(Set task) Wherever the string "scene" appears, copy the whole line.

::: Supplied data

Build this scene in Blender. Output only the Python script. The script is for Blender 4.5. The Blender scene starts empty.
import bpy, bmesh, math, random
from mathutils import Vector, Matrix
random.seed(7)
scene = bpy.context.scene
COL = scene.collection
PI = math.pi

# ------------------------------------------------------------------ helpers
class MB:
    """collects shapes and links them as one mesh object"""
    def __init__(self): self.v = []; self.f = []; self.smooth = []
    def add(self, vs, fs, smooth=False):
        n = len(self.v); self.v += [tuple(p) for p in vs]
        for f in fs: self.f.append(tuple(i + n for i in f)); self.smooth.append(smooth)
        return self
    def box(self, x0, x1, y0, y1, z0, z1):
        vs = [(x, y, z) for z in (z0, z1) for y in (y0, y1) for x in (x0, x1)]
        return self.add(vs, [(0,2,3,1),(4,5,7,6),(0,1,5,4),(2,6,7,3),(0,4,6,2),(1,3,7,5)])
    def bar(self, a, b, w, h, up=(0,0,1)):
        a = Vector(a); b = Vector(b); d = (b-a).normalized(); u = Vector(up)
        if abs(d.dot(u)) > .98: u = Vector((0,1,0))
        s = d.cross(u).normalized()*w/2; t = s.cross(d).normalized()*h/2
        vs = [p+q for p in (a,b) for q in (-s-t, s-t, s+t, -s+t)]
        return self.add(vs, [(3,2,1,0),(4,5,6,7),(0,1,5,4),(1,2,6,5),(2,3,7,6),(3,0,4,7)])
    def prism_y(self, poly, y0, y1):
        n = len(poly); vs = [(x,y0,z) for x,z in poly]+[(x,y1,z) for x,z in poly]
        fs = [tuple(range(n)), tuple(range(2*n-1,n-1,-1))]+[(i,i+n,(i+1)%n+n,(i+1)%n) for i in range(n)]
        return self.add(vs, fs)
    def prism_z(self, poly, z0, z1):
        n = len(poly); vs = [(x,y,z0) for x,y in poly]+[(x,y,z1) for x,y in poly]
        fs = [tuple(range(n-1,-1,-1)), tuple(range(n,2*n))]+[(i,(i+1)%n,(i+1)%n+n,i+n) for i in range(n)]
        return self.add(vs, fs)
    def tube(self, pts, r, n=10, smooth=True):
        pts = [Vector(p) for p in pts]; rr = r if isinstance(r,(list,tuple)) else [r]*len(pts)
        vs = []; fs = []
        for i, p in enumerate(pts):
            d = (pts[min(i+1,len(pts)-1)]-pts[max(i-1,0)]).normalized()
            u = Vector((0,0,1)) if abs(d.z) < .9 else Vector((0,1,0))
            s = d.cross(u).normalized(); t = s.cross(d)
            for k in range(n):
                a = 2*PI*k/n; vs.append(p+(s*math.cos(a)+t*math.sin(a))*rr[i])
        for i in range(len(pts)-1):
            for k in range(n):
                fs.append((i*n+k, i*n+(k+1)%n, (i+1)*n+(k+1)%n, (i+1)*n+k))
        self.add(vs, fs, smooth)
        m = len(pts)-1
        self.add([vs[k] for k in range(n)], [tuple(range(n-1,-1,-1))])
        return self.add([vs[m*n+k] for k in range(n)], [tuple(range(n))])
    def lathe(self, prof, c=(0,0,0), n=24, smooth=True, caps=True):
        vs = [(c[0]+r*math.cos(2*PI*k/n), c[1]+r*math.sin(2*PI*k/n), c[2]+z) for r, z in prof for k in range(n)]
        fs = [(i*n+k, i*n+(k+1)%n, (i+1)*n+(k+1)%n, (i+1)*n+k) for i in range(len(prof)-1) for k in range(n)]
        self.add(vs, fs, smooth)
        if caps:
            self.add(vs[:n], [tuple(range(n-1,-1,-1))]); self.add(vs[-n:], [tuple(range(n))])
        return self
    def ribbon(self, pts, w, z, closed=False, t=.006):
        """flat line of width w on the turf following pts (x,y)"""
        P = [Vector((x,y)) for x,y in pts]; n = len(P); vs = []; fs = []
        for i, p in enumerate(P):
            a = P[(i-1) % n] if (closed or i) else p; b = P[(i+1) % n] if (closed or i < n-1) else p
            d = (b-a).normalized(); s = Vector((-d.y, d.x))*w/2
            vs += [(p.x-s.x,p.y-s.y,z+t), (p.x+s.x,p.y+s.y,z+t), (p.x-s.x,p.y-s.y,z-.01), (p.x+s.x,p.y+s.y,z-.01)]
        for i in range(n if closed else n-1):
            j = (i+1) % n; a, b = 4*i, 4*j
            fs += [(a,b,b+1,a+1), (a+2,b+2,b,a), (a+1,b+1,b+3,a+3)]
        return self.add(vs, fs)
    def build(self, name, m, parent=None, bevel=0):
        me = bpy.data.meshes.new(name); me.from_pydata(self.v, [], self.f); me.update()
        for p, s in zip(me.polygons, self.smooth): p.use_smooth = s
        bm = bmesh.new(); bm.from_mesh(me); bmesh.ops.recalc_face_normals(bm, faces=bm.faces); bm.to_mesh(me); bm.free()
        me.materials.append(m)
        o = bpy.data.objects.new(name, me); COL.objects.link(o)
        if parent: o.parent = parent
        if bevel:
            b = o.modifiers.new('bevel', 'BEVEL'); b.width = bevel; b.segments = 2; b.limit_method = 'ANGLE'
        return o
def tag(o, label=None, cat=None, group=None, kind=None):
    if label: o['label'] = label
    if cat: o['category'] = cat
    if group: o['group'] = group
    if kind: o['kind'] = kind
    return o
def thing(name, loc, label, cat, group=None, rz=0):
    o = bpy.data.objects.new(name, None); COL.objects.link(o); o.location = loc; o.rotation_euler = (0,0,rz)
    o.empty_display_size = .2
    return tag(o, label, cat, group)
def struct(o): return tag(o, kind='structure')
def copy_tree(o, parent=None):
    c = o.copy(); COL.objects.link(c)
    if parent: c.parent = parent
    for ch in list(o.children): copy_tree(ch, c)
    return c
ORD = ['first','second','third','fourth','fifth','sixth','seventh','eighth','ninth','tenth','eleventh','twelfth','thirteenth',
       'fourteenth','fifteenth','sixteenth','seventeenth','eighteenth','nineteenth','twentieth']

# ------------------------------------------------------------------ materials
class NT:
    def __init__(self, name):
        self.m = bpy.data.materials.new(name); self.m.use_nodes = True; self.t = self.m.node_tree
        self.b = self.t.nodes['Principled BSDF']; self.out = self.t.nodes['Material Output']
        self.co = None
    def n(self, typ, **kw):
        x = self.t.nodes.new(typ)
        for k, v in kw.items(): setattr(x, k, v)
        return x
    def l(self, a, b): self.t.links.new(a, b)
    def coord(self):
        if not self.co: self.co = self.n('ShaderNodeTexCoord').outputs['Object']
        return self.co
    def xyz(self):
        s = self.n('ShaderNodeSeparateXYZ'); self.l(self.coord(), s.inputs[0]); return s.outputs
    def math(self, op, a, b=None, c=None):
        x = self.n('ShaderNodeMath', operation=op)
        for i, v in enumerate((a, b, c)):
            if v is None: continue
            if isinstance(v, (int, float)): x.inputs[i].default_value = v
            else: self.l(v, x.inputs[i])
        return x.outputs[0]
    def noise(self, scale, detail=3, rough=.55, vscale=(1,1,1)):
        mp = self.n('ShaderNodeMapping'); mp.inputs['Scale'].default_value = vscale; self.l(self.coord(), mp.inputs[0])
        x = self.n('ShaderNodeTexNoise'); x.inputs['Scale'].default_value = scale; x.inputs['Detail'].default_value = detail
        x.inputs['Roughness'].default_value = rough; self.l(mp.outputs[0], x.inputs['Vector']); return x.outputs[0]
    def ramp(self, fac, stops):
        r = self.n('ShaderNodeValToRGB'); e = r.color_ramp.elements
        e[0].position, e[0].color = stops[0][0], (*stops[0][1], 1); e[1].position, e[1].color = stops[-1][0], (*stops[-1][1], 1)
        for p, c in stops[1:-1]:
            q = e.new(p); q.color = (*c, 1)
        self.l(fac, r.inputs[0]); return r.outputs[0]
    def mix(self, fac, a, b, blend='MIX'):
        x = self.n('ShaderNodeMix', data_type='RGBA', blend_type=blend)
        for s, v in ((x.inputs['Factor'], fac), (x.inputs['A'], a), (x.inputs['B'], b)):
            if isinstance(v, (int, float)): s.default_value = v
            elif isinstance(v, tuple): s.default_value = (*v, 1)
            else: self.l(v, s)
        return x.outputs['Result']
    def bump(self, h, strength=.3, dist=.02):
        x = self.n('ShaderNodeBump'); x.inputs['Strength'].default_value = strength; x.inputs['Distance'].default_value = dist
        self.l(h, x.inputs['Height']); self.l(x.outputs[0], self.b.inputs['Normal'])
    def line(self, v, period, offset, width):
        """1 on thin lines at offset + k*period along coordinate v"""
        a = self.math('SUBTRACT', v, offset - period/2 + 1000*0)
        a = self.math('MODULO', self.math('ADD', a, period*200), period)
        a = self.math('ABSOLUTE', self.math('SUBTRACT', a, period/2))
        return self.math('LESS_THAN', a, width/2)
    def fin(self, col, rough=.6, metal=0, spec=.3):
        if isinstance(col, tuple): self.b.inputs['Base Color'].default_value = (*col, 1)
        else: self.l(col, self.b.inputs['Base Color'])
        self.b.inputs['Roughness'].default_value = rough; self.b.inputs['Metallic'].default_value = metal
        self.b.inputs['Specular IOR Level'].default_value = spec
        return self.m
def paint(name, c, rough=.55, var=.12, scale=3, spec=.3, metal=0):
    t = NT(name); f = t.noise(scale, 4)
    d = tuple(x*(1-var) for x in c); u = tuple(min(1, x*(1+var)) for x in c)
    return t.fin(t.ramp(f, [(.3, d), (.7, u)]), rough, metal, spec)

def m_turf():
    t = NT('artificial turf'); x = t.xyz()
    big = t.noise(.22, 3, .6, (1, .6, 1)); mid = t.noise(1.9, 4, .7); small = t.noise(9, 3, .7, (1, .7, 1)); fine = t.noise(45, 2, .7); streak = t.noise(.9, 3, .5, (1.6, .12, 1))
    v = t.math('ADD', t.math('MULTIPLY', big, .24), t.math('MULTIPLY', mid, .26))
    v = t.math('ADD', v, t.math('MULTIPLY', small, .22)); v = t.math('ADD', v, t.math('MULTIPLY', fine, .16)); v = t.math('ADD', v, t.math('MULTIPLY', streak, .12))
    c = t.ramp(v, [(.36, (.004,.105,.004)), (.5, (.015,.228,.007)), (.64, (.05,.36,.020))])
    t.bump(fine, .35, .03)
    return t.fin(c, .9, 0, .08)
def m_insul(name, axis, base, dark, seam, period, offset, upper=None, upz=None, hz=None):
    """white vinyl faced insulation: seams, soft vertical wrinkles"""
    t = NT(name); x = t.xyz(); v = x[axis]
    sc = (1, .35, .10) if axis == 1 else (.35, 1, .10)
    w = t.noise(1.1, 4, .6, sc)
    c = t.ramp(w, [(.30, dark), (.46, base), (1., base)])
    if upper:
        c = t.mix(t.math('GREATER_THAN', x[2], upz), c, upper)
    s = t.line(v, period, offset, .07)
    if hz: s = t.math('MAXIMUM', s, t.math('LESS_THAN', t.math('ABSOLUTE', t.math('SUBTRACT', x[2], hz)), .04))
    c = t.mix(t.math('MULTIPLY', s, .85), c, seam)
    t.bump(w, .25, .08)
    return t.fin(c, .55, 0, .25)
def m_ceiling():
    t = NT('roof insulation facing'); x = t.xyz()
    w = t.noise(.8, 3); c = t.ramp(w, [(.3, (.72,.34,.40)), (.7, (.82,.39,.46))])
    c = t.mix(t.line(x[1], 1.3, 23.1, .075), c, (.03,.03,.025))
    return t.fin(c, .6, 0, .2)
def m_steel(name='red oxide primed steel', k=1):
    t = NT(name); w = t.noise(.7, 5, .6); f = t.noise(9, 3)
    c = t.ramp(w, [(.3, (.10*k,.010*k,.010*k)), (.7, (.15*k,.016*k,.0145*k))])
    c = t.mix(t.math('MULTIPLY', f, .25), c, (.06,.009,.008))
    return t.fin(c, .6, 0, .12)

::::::

(Task solution)
Build this scene in Blender. Output only the Python script. The script is for Blender 4.5. The Blender scene starts empty.
scene = bpy.context.scene
COL = scene.collection